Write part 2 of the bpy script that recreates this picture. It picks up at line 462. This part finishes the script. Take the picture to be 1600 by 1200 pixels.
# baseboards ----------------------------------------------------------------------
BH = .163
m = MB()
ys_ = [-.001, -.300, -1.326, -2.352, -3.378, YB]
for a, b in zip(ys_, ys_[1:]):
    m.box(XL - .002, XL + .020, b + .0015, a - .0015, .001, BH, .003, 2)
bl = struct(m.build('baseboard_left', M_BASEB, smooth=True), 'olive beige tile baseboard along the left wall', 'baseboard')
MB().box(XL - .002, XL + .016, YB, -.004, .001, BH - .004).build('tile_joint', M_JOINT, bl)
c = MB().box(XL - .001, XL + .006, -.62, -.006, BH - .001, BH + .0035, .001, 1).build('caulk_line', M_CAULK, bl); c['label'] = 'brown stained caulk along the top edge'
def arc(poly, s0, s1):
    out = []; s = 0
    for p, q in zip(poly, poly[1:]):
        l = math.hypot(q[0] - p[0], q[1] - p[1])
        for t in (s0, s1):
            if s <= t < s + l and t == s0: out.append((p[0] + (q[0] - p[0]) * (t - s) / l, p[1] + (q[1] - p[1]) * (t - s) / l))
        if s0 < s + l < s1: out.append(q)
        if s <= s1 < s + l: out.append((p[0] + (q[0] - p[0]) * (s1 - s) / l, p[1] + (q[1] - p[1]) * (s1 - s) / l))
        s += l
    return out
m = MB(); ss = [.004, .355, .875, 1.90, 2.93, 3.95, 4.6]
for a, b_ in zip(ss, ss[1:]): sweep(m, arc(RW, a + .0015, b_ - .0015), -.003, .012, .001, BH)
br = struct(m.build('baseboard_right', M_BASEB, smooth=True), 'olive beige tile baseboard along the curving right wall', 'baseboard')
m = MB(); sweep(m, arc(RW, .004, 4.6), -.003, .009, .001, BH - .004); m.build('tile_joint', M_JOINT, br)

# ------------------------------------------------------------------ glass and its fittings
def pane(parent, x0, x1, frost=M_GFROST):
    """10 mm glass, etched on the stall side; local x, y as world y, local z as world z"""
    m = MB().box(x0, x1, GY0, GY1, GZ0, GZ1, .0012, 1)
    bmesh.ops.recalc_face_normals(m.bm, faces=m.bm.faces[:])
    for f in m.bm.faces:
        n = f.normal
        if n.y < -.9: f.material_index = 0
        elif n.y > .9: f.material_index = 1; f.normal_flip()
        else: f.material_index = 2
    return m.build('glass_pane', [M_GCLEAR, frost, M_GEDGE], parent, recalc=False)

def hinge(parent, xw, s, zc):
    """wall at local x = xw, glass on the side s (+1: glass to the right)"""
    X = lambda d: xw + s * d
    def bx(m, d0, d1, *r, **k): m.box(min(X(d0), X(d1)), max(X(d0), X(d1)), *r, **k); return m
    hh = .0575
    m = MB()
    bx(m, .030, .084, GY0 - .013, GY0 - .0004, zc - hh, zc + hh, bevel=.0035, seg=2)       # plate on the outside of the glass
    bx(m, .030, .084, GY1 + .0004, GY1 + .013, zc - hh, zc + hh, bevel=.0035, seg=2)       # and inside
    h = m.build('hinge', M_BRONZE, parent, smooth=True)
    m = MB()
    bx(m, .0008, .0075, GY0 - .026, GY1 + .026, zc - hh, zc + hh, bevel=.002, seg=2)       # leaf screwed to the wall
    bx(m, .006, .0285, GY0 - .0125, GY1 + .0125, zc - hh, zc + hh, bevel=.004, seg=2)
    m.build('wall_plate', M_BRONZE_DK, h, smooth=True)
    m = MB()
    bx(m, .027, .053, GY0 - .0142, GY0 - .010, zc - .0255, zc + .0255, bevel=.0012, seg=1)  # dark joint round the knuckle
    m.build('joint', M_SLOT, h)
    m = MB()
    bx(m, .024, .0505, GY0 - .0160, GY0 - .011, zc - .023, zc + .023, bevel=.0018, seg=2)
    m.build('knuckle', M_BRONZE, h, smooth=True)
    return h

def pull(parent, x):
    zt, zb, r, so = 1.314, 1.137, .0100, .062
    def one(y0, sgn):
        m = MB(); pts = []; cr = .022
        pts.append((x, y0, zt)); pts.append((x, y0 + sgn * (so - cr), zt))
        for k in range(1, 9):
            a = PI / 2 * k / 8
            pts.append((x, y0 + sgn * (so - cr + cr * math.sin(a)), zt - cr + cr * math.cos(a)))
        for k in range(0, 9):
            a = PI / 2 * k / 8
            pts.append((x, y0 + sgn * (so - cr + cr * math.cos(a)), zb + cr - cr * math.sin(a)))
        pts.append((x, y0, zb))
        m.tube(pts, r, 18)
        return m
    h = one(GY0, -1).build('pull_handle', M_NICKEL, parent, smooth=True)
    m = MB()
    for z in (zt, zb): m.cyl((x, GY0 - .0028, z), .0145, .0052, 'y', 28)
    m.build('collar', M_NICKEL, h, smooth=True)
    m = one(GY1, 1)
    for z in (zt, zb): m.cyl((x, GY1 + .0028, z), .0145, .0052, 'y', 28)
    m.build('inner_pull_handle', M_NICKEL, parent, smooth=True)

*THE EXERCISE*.
Output the whole listing above again, word for word.

*ANSWER FOR THIS EXERCISE*.
Write part 2 of the bpy script that recreates this picture. It picks up at line 462. This part finishes the script. Take the picture to be 1600 by 1200 pixels.
# baseboards ----------------------------------------------------------------------
BH = .163
m = MB()
ys_ = [-.001, -.300, -1.326, -2.352, -3.378, YB]
for a, b in zip(ys_, ys_[1:]):
    m.box(XL - .002, XL + .020, b + .0015, a - .0015, .001, BH, .003, 2)
bl = struct(m.build('baseboard_left', M_BASEB, smooth=True), 'olive beige tile baseboard along the left wall', 'baseboard')
MB().box(XL - .002, XL + .016, YB, -.004, .001, BH - .004).build('tile_joint', M_JOINT, bl)
c = MB().box(XL - .001, XL + .006, -.62, -.006, BH - .001, BH + .0035, .001, 1).build('caulk_line', M_CAULK, bl); c['label'] = 'brown stained caulk along the top edge'
def arc(poly, s0, s1):
    out = []; s = 0
    for p, q in zip(poly, poly[1:]):
        l = math.hypot(q[0] - p[0], q[1] - p[1])
        for t in (s0, s1):
            if s <= t < s + l and t == s0: out.append((p[0] + (q[0] - p[0]) * (t - s) / l, p[1] + (q[1] - p[1]) * (t - s) / l))
        if s0 < s + l < s1: out.append(q)
        if s <= s1 < s + l: out.append((p[0] + (q[0] - p[0]) * (s1 - s) / l, p[1] + (q[1] - p[1]) * (s1 - s) / l))
        s += l
    return out
m = MB(); ss = [.004, .355, .875, 1.90, 2.93, 3.95, 4.6]
for a, b_ in zip(ss, ss[1:]): sweep(m, arc(RW, a + .0015, b_ - .0015), -.003, .012, .001, BH)
br = struct(m.build('baseboard_right', M_BASEB, smooth=True), 'olive beige tile baseboard along the curving right wall', 'baseboard')
m = MB(); sweep(m, arc(RW, .004, 4.6), -.003, .009, .001, BH - .004); m.build('tile_joint', M_JOINT, br)

# ------------------------------------------------------------------ glass and its fittings
def pane(parent, x0, x1, frost=M_GFROST):
    """10 mm glass, etched on the stall side; local x, y as world y, local z as world z"""
    m = MB().box(x0, x1, GY0, GY1, GZ0, GZ1, .0012, 1)
    bmesh.ops.recalc_face_normals(m.bm, faces=m.bm.faces[:])
    for f in m.bm.faces:
        n = f.normal
        if n.y < -.9: f.material_index = 0
        elif n.y > .9: f.material_index = 1; f.normal_flip()
        else: f.material_index = 2
    return m.build('glass_pane', [M_GCLEAR, frost, M_GEDGE], parent, recalc=False)

def hinge(parent, xw, s, zc):
    """wall at local x = xw, glass on the side s (+1: glass to the right)"""
    X = lambda d: xw + s * d
    def bx(m, d0, d1, *r, **k): m.box(min(X(d0), X(d1)), max(X(d0), X(d1)), *r, **k); return m
    hh = .0575
    m = MB()
    bx(m, .030, .084, GY0 - .013, GY0 - .0004, zc - hh, zc + hh, bevel=.0035, seg=2)       # plate on the outside of the glass
    bx(m, .030, .084, GY1 + .0004, GY1 + .013, zc - hh, zc + hh, bevel=.0035, seg=2)       # and inside
    h = m.build('hinge', M_BRONZE, parent, smooth=True)
    m = MB()
    bx(m, .0008, .0075, GY0 - .026, GY1 + .026, zc - hh, zc + hh, bevel=.002, seg=2)       # leaf screwed to the wall
    bx(m, .006, .0285, GY0 - .0125, GY1 + .0125, zc - hh, zc + hh, bevel=.004, seg=2)
    m.build('wall_plate', M_BRONZE_DK, h, smooth=True)
    m = MB()
    bx(m, .027, .053, GY0 - .0142, GY0 - .010, zc - .0255, zc + .0255, bevel=.0012, seg=1)  # dark joint round the knuckle
    m.build('joint', M_SLOT, h)
    m = MB()
    bx(m, .024, .0505, GY0 - .0160, GY0 - .011, zc - .023, zc + .023, bevel=.0018, seg=2)
    m.build('knuckle', M_BRONZE, h, smooth=True)
    return h

def pull(parent, x):
    zt, zb, r, so = 1.314, 1.137, .0100, .062
    def one(y0, sgn):
        m = MB(); pts = []; cr = .022
        pts.append((x, y0, zt)); pts.append((x, y0 + sgn * (so - cr), zt))
        for k in range(1, 9):
            a = PI / 2 * k / 8
            pts.append((x, y0 + sgn * (so - cr + cr * math.sin(a)), zt - cr + cr * math.cos(a)))
        for k in range(0, 9):
            a = PI / 2 * k / 8
            pts.append((x, y0 + sgn * (so - cr + cr * math.cos(a)), zb + cr - cr * math.sin(a)))
        pts.append((x, y0, zb))
        m.tube(pts, r, 18)
        return m
    h = one(GY0, -1).build('pull_handle', M_NICKEL, parent, smooth=True)
    m = MB()
    for z in (zt, zb): m.cyl((x, GY0 - .0028, z), .0145, .0052, 'y', 28)
    m.build('collar', M_NICKEL, h, smooth=True)
    m = one(GY1, 1)
    for z in (zt, zb): m.cyl((x, GY1 + .0028, z), .0145, .0052, 'y', 28)
    m.build('inner_pull_handle', M_NICKEL, parent, smooth=True)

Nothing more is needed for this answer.